(What you need to do): Retype the data that follows line by line, exactly, and leave its pictures out.
▶
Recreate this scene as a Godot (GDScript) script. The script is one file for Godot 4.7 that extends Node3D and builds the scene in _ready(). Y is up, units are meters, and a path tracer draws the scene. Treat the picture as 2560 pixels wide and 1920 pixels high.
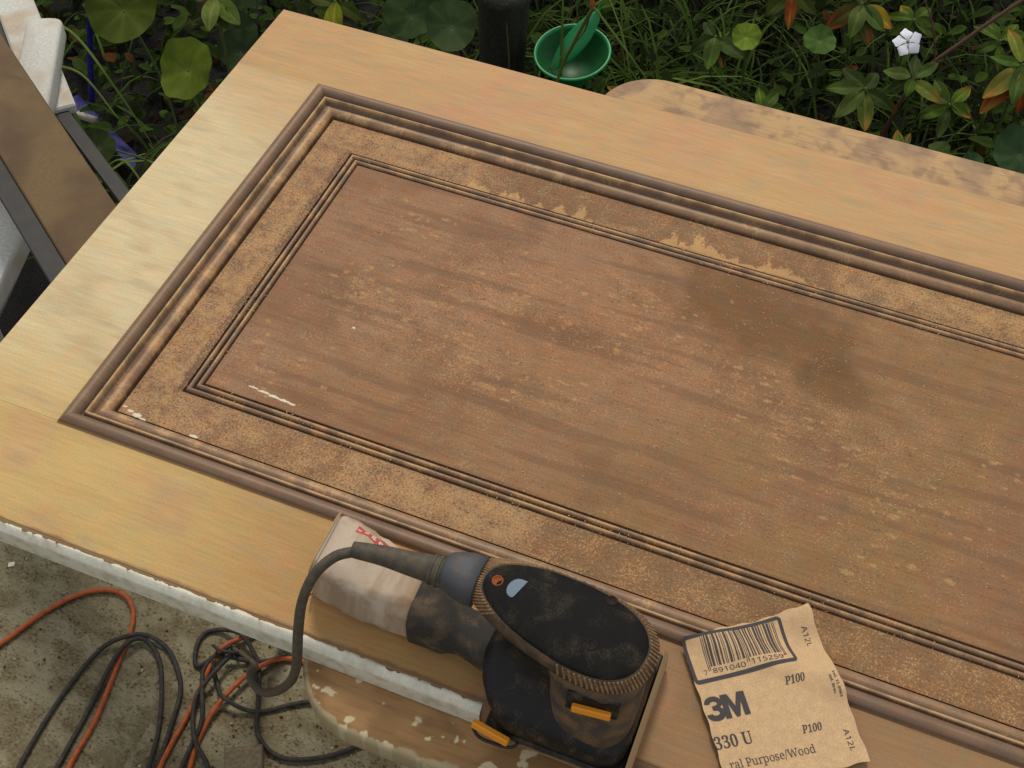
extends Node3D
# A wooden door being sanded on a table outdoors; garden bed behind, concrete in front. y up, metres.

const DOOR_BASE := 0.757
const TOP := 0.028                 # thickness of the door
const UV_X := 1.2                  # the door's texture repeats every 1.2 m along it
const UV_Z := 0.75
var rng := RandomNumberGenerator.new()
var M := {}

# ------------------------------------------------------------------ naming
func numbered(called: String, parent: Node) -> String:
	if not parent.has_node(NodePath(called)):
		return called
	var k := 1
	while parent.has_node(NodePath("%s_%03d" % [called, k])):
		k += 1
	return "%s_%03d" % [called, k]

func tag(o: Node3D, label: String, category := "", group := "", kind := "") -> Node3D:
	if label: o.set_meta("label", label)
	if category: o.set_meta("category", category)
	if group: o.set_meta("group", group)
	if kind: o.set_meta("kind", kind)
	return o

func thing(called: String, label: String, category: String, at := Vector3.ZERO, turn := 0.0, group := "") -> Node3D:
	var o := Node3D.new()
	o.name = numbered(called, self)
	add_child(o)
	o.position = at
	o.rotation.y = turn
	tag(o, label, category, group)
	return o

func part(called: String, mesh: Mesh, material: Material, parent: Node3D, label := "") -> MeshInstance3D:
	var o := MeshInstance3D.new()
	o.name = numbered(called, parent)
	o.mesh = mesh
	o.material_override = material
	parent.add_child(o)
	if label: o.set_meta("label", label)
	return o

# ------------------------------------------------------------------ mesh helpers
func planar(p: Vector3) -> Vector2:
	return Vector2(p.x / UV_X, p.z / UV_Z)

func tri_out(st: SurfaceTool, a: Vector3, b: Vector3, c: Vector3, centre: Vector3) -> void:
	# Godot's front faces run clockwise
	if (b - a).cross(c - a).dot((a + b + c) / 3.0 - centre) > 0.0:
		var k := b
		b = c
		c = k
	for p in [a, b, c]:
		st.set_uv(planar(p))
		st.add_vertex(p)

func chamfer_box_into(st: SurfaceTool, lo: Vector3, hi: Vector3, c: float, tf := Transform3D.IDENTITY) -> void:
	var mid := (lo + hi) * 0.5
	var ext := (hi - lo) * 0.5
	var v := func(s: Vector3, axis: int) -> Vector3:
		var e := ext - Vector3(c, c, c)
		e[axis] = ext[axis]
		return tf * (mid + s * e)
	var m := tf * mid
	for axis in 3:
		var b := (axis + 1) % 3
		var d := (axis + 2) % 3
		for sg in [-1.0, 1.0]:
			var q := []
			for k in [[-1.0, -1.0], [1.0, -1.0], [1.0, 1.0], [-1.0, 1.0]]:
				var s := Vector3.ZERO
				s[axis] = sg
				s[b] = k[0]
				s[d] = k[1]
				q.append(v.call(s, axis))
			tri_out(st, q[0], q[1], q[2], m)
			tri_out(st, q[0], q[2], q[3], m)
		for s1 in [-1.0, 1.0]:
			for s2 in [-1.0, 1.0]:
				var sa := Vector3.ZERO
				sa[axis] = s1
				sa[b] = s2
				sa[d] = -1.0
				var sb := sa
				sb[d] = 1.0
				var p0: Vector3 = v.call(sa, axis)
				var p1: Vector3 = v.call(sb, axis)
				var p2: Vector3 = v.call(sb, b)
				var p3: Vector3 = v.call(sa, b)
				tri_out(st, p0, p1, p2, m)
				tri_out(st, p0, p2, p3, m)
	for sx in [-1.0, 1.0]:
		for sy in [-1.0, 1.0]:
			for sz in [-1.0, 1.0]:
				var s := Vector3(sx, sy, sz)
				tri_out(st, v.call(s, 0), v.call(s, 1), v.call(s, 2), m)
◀
(Solved exercise):
Recreate this scene as a Godot (GDScript) script. The script is one file for Godot 4.7 that extends Node3D and builds the scene in _ready(). Y is up, units are meters, and a path tracer draws the scene. Treat the picture as 2560 pixels wide and 1920 pixels high.
extends Node3D
# A wooden door being sanded on a table outdoors; garden bed behind, concrete in front. y up, metres.

const DOOR_BASE := 0.757
const TOP := 0.028                 # thickness of the door
const UV_X := 1.2                  # the door's texture repeats every 1.2 m along it
const UV_Z := 0.75
var rng := RandomNumberGenerator.new()
var M := {}

# ------------------------------------------------------------------ naming
func numbered(called: String, parent: Node) -> String:
	if not parent.has_node(NodePath(called)):
		return called
	var k := 1
	while parent.has_node(NodePath("%s_%03d" % [called, k])):
		k += 1
	return "%s_%03d" % [called, k]

func tag(o: Node3D, label: String, category := "", group := "", kind := "") -> Node3D:
	if label: o.set_meta("label", label)
	if category: o.set_meta("category", category)
	if group: o.set_meta("group", group)
	if kind: o.set_meta("kind", kind)
	return o

func thing(called: String, label: String, category: String, at := Vector3.ZERO, turn := 0.0, group := "") -> Node3D:
	var o := Node3D.new()
	o.name = numbered(called, self)
	add_child(o)
	o.position = at
	o.rotation.y = turn
	tag(o, label, category, group)
	return o

func part(called: String, mesh: Mesh, material: Material, parent: Node3D, label := "") -> MeshInstance3D:
	var o := MeshInstance3D.new()
	o.name = numbered(called, parent)
	o.mesh = mesh
	o.material_override = material
	parent.add_child(o)
	if label: o.set_meta("label", label)
	return o

# ------------------------------------------------------------------ mesh helpers
func planar(p: Vector3) -> Vector2:
	return Vector2(p.x / UV_X, p.z / UV_Z)

func tri_out(st: SurfaceTool, a: Vector3, b: Vector3, c: Vector3, centre: Vector3) -> void:
	# Godot's front faces run clockwise
	if (b - a).cross(c - a).dot((a + b + c) / 3.0 - centre) > 0.0:
		var k := b
		b = c
		c = k
	for p in [a, b, c]:
		st.set_uv(planar(p))
		st.add_vertex(p)

func chamfer_box_into(st: SurfaceTool, lo: Vector3, hi: Vector3, c: float, tf := Transform3D.IDENTITY) -> void:
	var mid := (lo + hi) * 0.5
	var ext := (hi - lo) * 0.5
	var v := func(s: Vector3, axis: int) -> Vector3:
		var e := ext - Vector3(c, c, c)
		e[axis] = ext[axis]
		return tf * (mid + s * e)
	var m := tf * mid
	for axis in 3:
		var b := (axis + 1) % 3
		var d := (axis + 2) % 3
		for sg in [-1.0, 1.0]:
			var q := []
			for k in [[-1.0, -1.0], [1.0, -1.0], [1.0, 1.0], [-1.0, 1.0]]:
				var s := Vector3.ZERO
				s[axis] = sg
				s[b] = k[0]
				s[d] = k[1]
				q.append(v.call(s, axis))
			tri_out(st, q[0], q[1], q[2], m)
			tri_out(st, q[0], q[2], q[3], m)
		for s1 in [-1.0, 1.0]:
			for s2 in [-1.0, 1.0]:
				var sa := Vector3.ZERO
				sa[axis] = s1
				sa[b] = s2
				sa[d] = -1.0
				var sb := sa
				sb[d] = 1.0
				var p0: Vector3 = v.call(sa, axis)
				var p1: Vector3 = v.call(sb, axis)
				var p2: Vector3 = v.call(sb, b)
				var p3: Vector3 = v.call(sa, b)
				tri_out(st, p0, p1, p2, m)
				tri_out(st, p0, p2, p3, m)
	for sx in [-1.0, 1.0]:
		for sy in [-1.0, 1.0]:
			for sz in [-1.0, 1.0]:
				var s := Vector3(sx, sy, sz)
				tri_out(st, v.call(s, 0), v.call(s, 1), v.call(s, 2), m)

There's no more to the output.